Sunday, December 20
Words That Nobody Knows
So, I don't really know why I'm blogging. I guess I'm bored and I have nobody to talk to, so I'll talk to myselfffff.. Lately, I feel so.. out of place. I mean, I feel so not myself. Like if I didn't have anybody to talk to I would just text somebody up and talk with them but I don't even feel like texting. But I never used to be bored because I always had you to keep me company. It's weird not knowing where you are. I mean, for all I know you could be with them and I hate how I can't even ask anymore. I never meant for what I said to escalate into this. I've been thinking and I mean, I have all these guys (not to be like stuck up) but none of them are you!

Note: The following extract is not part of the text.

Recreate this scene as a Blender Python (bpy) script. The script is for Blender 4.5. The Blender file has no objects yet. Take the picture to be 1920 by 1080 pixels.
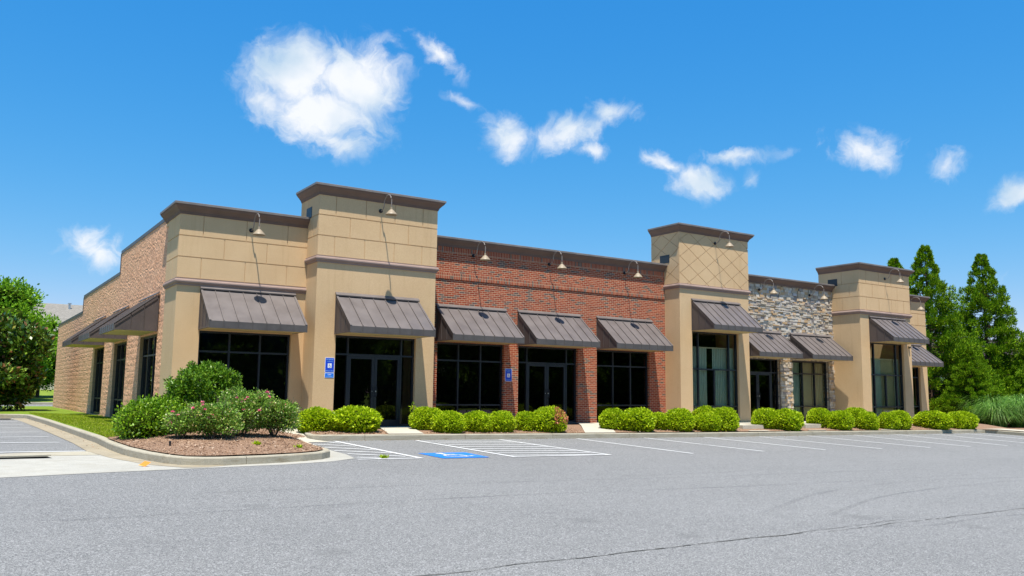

They're all these creepers that don't even care about me and just want to like hook up or something! Why is it that now that I want you.. I can't have you? I mean, I never realized how good you were to me. You took care of me and you watched out for me and you were more of my friend than anything else. These guys that I talk to, they don't even care. I mean they say they do and they say they're different but they're just sweet talkers. I don't even fall for their sweet talking anymore, but I wish I did because then I could say that I wasn't as stoopid to fall for it. But knowing they're sweet talking me, and not falling for it, it just so much worse in my eyes. I don't even know what to do anymore. I mean, it's because I never imagined it would be you. For any other case scenario I guess I'd be fine with it but you were never one to hurt me. I know you didn't mean to, I mean, who intentionally plans to hurt somebody? I'm just rambling because I can't even come to sense to find what I want to say. Ughhhhhhhh... Why is it so true that you don't realize what you've got until they're gone? What good does that even do?! Why can't people realize what they have WHILE they still have it?! To realize what you had when they're gone is just so cruel. I guess in life, the saddest words are what if.